Terms in America’s founding documents such as “all men are created equal… with certain unalienable Rights … Life, Liberty and the pursuit of Happiness,” are not a coincidence or a whim. The words are highly deliberate and carefully placed to protect against classist hierarchies that the Founders observed in Europe. While America required decades to ensure that skin color didn’t preclude an individual from this protection, the United States has mostly been spared a legacy of “classism.”

It took "decades" to overcome discrimination in America? 250 years worth of systemic racism and disenfranchisement later... Christ, that's the kind of statement you expect from conservatives who nod approvingly at each other when they say Obama was elected because he was black, and that "reverse racism" is the real crime. Again, that gloss—it’s as if economic inequality and racism and systemic disenfranchisement are solely confined to The Jungle and Uncle Tom’s Cabin.
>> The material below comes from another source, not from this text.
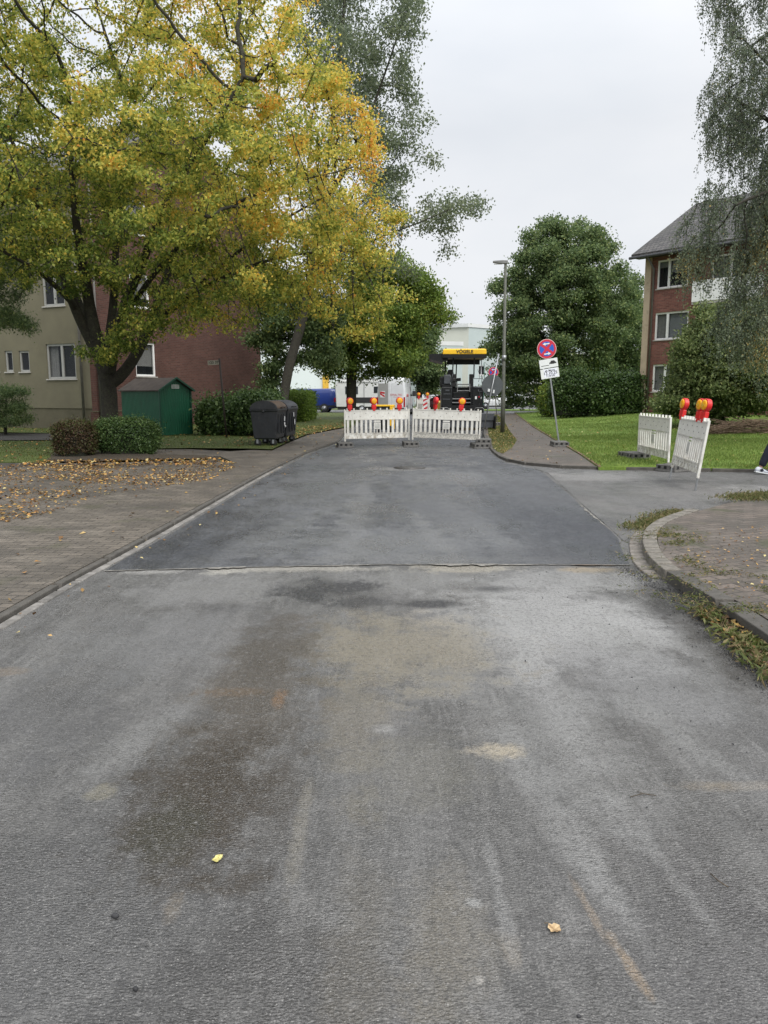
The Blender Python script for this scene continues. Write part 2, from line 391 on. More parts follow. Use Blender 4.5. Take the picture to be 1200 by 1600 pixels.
new_stains = [
    (600, 850, 220, 30, (0.18, 0.183, 0.187), .8, 0), (440, 830, 40, 60, (0.17, 0.173, 0.177), .6, -.25), (760, 830, 30, 60, (0.17, 0.173, 0.177), .6, .1), (500, 760, 90, 40, (0.16, 0.162, 0.165), .6, 0), (680, 790, 70, 50, (0.13, 0.132, 0.136), .6, 0), (910, 830, 90, 50, (0.024, 0.028, 0.038), .85, 0), (800, 790, 60, 30, (0.035, 0.04, 0.05), .5, 0),
    (260, 860, 100, 30, (0.022, 0.026, 0.034), .9, 0), (330, 810, 40, 25, (0.03, 0.034, 0.042), .7, 0), (640, 725, 40, 8, (0.02, 0.02, 0.022), .8, 0), (640, 733, 60, 3, (0.25, 0.24, 0.23), .8, 0),
    (700, 745, 120, 12, (0.17, 0.172, 0.176), .7, 0), (560, 800, 24, 70, (0.2, 0.2, 0.2), .6, 0), (680, 840, 20, 40, (0.21, 0.21, 0.21), .6, .1), (560, 720, 120, 8, (0.16, 0.16, 0.163), .6, 0), (640, 875, 260, 7, (0.17, 0.17, 0.168), .7, 0), (860, 868, 160, 14, (0.05, 0.052, 0.058), .5, 0), (680, 700, 110, 5, (0.12, 0.12, 0.12), .7, 0),
    (820, 760, 60, 30, (0.10, 0.102, 0.11), .6, 0), (420, 790, 40, 25, (0.11, 0.113, 0.12), .5, 0)]
M_NEW = asphalt('fresh_asphalt', (0.060, 0.063, 0.070), 0.7, new_stains, 0.85, 0.42, 0.5)
side_stains = [(930, 745, 90, 8, (0.3, 0.29, 0.28), .8, 0), (1100, 770, 120, 14, (0.22, 0.21, 0.2), .6, 0), (930, 790, 60, 12, (0.2, 0.19, 0.18), .5, 0),
               (1060, 752, 40, 3, (0.04, 0.04, 0.04), .8, 0), (1180, 765, 50, 8, (0.32, 0.31, 0.3), .8, 0), (950, 815, 20, 10, DK, .5, 0)]
M_SIDE = asphalt('side_road_asphalt', (0.115, 0.112, 0.108), 0.65, side_stains, 0.4, 0.5, 0.6)
M_FAR = asphalt('far_road_asphalt', (0.12, 0.12, 0.12), 0.3, [], 0.3, 0.6, 0.3)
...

Weber’s argument is that classism has no places in the US (as opposed to Britain, what with its history of hating on people from Harvard—ah, I mean, Eton), and that when one becomes rich in the US, he or she is afforded all the amenities of the upper class that you see in Britain without having to wait a couple of generations or survive a civil war. It’s not clear why he thinks this to be true. We don’t have a royal class, for starters, but the simple fact that wealth begets wealth is true in pretty much any developed society. And what we’ve seen in the US is a growing and alarming disparity in terms of wealth and security. Whether it’s health care, financial advice or dilapidated schools, social mobility is stuck in a vast quagmire, here, and that is one of the reasons why groups like the Tea Party and protests like OWS form: a direct response to the growing inequalities that pervade daily life. And many of these inequalities are the result of generations worth of regressive taxation and policy.

Poverty and joblessness don’t just spring out of the ground, only to be washed away with tax cuts for the rich (that’s aimed not so much at Weber as it is the general mainstream Republican line of thinking). They’re the result of history, of institutions, of the top few percentage points of the public leaving the rest of us in the dust.